Há duas questões primordiais que fazem da série algo mais que um remake mercenário. Uma delas é a morte de Jennifer Fuller (Joanna Going) e a motivação de sua morte. A outra questão é a relação dos irmãos Gecko, primeiro com o pai, depois entre eles. As relações familiares são delicadas, e a tônica, a seriedade escolhida para a produção de Netflix. Tais conflitos internos expõem muitas divergências, posturas que, a prori, podem ser encaradas como traição ao próprio sangue, mas que em sua “diferenciação” revelam a vontade de manter tanto os Fullers quantos o Geckos unidos.

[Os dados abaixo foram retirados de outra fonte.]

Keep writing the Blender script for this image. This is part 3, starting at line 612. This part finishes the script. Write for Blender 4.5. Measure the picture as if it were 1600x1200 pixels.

O episódio derradeiro começa como um autêntico filme de assalto, algo que a película original não explorou nem um pouco – esse aspecto é interessante, uma vez que os personagens de maior destaque são criminosos arrombadores de cofres. Infelizmente a dupla de atores é muito inexperiente, não alcançando nem de longe o êxito dos originais, além, é claro, do uso de uma traminha conspiratória demasiadamente pretensiosa. Surpreendentemente, Robert Patrick não faz uma apresentação caricata, que se não chega a rivalizar com a de Harvey Keitel, ao menos garante momentos de forte emoção ao seu Jacob Fuller, assim como faz uma boa dupla com Madison Davenport no momento de seu sacrifício.
Enquanto sobram mortes no clã Fuller, o mesmo não acontece com os Geckos. A saída é covarde nesse quesito e “corajosa” ao não negar o desejo carnal de Seth pela caçula do reverendo, pois no filme original o anti-herói termina tomando uma atitude ligada aos bons costumes. A sensação que se alastra é de que em qualquer momento pode acontecer um reencontro entre os personagens que sobraram, mas a sensação de prato requentado persiste, assim como o triste gosto de que a execução do seriado é desnecessária.